** THE TASK **
The lines from the top of the material below through the line containing "from mathutils import Vector, Matrix" are to be printed exactly, with pictures omitted.

Records from a dataset:
++++++++++++++++++++

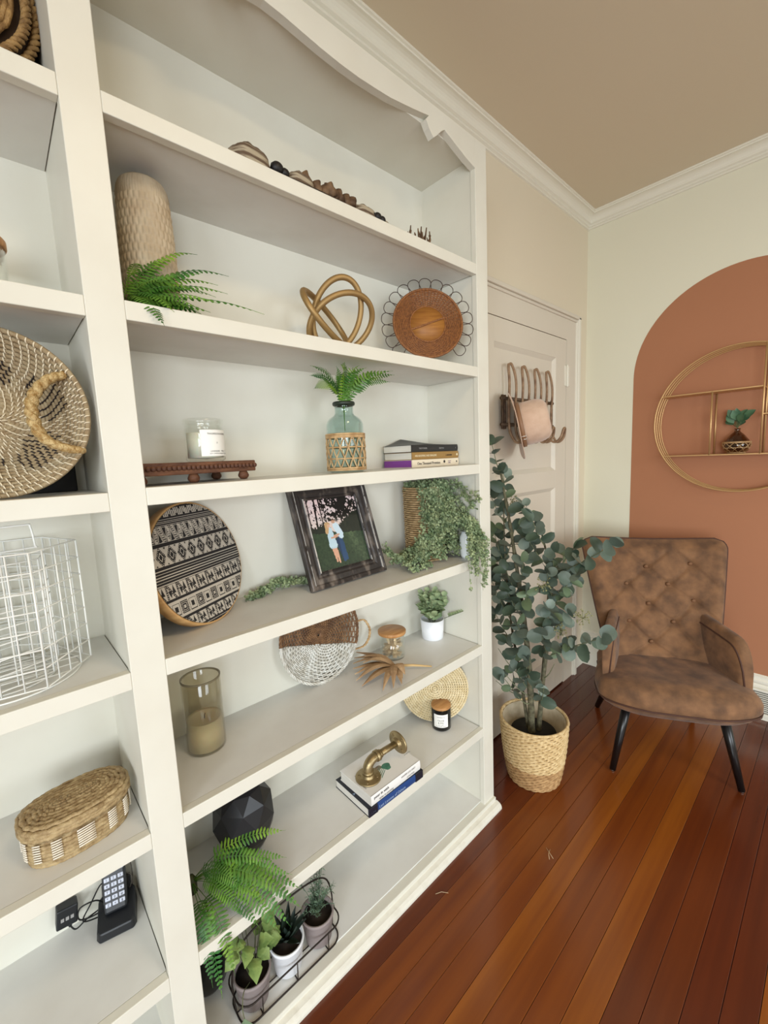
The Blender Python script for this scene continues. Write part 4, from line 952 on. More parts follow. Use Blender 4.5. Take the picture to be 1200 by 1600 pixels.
mb = MB(); mb.tube([(-.148, 0, .0025), (.148, 0, .0025)], .0016, 5); mb.tube([(-.152, 0, .062), (-.148, 0, .0025)], .0016, 5); mb.tube([(.152, 0, .062), (.148, 0, .0025)], .0016, 5); mb.build('cross_wire', wi, t)
mb = MB(); mb.tube(cat([(-.152, 0, .062), (-.151, 0, .11), (-.135, 0, .165), (-.09, 0, .192), (0, 0, .200), (.09, 0, .192), (.135, 0, .165), (.151, 0, .11), (.152, 0, .062)], 6), .0024, 6); mb.build('handle', wi, t)
gp = mat('pinkish_grey_pot', (150, 138, 136), .7, col2=(130, 118, 116), scale=20)
soil = MATS['dark_soil']
PX = (.342, .442, .542)
def smallpot(x, lab_, m):
    t = thing('potted_plant', lab_, 'plant', (x, .066, S7+.0045)); t.scale = (1.14, 1.14, 1.08); mb = MB(); mb.lathe([(0, 0), (.030, 0), (.032, .002), (.040, .070), (.042, .072), (.042, .079), (.038, .079), (.037, .066), (0, .062)], 36); mb.build('pot', m, t)
    mb = MB(); mb.lathe([(0, .0635), (.0365, .0675), (0, .070)], 18); mb.build('soil', soil, t); return t
t = smallpot(PX[0], 'small pot with crinkled light green leaves, left in the wire caddy', gp)
lm = mat('light_green_leaf', (132, 150, 82), .55, col2=(90, 118, 60), scale=30, vary=.3, bump=.5, bscale=90)
lf = None; sm_ = MB()
def ovate(L_, W_):
    mb = MB(); vs = []; n = 9
    for k in range(n):
        f = k/(n-1); w = W_*.5*(math.sin(PI*f**.8)**.8)*(1+.16*math.sin(f*34)); z = .10*L_*math.sin(3*f)-.25*L_*f*f
        vs += [(f*L_, -w-.0004, z+.3*w), (f*L_, 0, z), (f*L_, w+.0004, z+.3*w)]
    mb.add(vs, [q for k in range(n-1) for q in ((3*k, 3*k+3, 3*k+4, 3*k+1), (3*k+1, 3*k+4, 3*k+5, 3*k+2))], True); return mb
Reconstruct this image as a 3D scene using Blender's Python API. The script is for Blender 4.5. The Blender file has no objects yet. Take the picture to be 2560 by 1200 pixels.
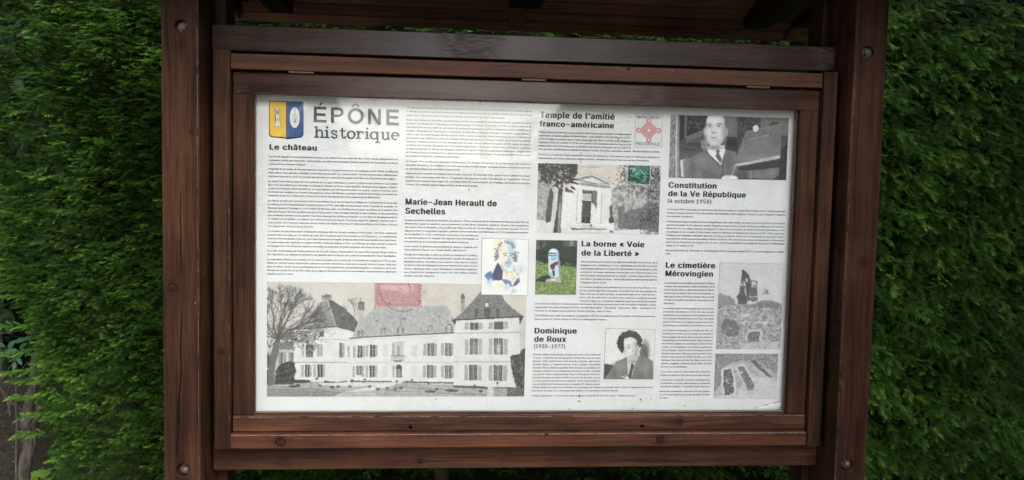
import bpy, bmesh, math, random
import numpy as np
from mathutils import Vector, Matrix

# ------------------------------------------------------------------ camera, sky, sun, exposure
scene = bpy.context.scene
ZB = 1.45                                   # height of the middle of the poster above the ground
CAM = np.array([-0.22939, -2.09474, 0.19265])           # relative to the middle of the poster
CR = np.array([0.99618671, -0.08457569, 0.02142429])
CU = np.array([-0.0156073, 0.06885016, 0.99750492])
CF = np.array([0.08583973, 0.99403552, -0.06726761])
cam_data = bpy.data.cameras.new('camera')
cam_data.sensor_width = 36.0
cam_data.lens = 36.0 * 2050 / 2560
cam_data.clip_start = 0.05
cam_data.clip_end = 300
cam = bpy.data.objects.new('camera', cam_data)
scene.collection.objects.link(cam)
cam.matrix_world = Matrix(((CR[0], CU[0], -CF[0], CAM[0]), (CR[1], CU[1], -CF[1], CAM[1]),
                           (CR[2], CU[2], -CF[2], CAM[2] + ZB), (0, 0, 0, 1)))
scene.camera = cam

SUN_EL, SUN_ROT = math.radians(42), math.radians(152)
world = bpy.data.worlds.new('World')
scene.world = world
world.use_nodes = True
wn = world.node_tree
for n in list(wn.nodes): wn.nodes.remove(n)
sky = wn.nodes.new('ShaderNodeTexSky'); sky.sky_type = 'NISHITA'; sky.sun_disc = False
sky.sun_elevation = SUN_EL; sky.sun_rotation = SUN_ROT
sky.air_density = 1.0; sky.dust_density = 2.5; sky.ozone_density = 1.0
hsv = wn.nodes.new('ShaderNodeHueSaturation'); hsv.inputs['Saturation'].default_value = 0.34
bg = wn.nodes.new('ShaderNodeBackground'); bg.inputs['Strength'].default_value = 0.15
wo = wn.nodes.new('ShaderNodeOutputWorld')
wn.links.new(sky.outputs[0], hsv.inputs['Color']); wn.links.new(hsv.outputs[0], bg.inputs['Color'])
wn.links.new(bg.outputs[0], wo.inputs['Surface'])
sun_data = bpy.data.lights.new('sun', 'SUN'); sun_data.energy = 0.9; sun_data.angle = math.radians(35)
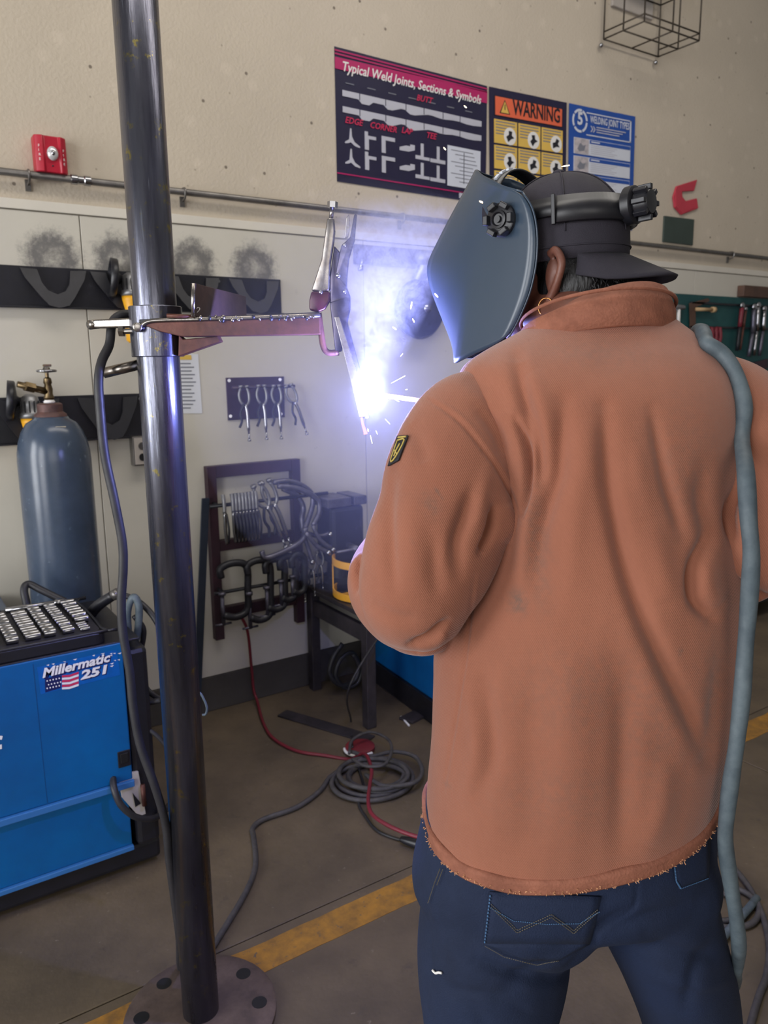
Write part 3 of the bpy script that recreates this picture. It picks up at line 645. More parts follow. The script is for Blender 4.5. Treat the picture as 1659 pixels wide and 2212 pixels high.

++++++++++++++++++++

** TASK RESPONSE **
The Blender Python script for this scene continues. Write part 4, from line 952 on. More parts follow. Use Blender 4.5. Take the picture to be 1200 by 1600 pixels.
mb = MB(); mb.tube([(-.148, 0, .0025), (.148, 0, .0025)], .0016, 5); mb.tube([(-.152, 0, .062), (-.148, 0, .0025)], .0016, 5); mb.tube([(.152, 0, .062), (.148, 0, .0025)], .0016, 5); mb.build('cross_wire', wi, t)
mb = MB(); mb.tube(cat([(-.152, 0, .062), (-.151, 0, .11), (-.135, 0, .165), (-.09, 0, .192), (0, 0, .200), (.09, 0, .192), (.135, 0, .165), (.151, 0, .11), (.152, 0, .062)], 6), .0024, 6); mb.build('handle', wi, t)
gp = mat('pinkish_grey_pot', (150, 138, 136), .7, col2=(130, 118, 116), scale=20)
soil = MATS['dark_soil']
PX = (.342, .442, .542)
def smallpot(x, lab_, m):
    t = thing('potted_plant', lab_, 'plant', (x, .066, S7+.0045)); t.scale = (1.14, 1.14, 1.08); mb = MB(); mb.lathe([(0, 0), (.030, 0), (.032, .002), (.040, .070), (.042, .072), (.042, .079), (.038, .079), (.037, .066), (0, .062)], 36); mb.build('pot', m, t)
    mb = MB(); mb.lathe([(0, .0635), (.0365, .0675), (0, .070)], 18); mb.build('soil', soil, t); return t
t = smallpot(PX[0], 'small pot with crinkled light green leaves, left in the wire caddy', gp)
lm = mat('light_green_leaf', (132, 150, 82), .55, col2=(90, 118, 60), scale=30, vary=.3, bump=.5, bscale=90)
lf = None; sm_ = MB()
def ovate(L_, W_):
    mb = MB(); vs = []; n = 9
    for k in range(n):
        f = k/(n-1); w = W_*.5*(math.sin(PI*f**.8)**.8)*(1+.16*math.sin(f*34)); z = .10*L_*math.sin(3*f)-.25*L_*f*f
        vs += [(f*L_, -w-.0004, z+.3*w), (f*L_, 0, z), (f*L_, w+.0004, z+.3*w)]
    mb.add(vs, [q for k in range(n-1) for q in ((3*k, 3*k+3, 3*k+4, 3*k+1), (3*k+1, 3*k+4, 3*k+5, 3*k+2))], True); return mb
Reconstruct this image as a 3D scene using Blender's Python API. The script is for Blender 4.5. The Blender file has no objects yet. Take the picture to be 2560 by 1200 pixels.
import bpy, bmesh, math, random
import numpy as np
from mathutils import Vector, Matrix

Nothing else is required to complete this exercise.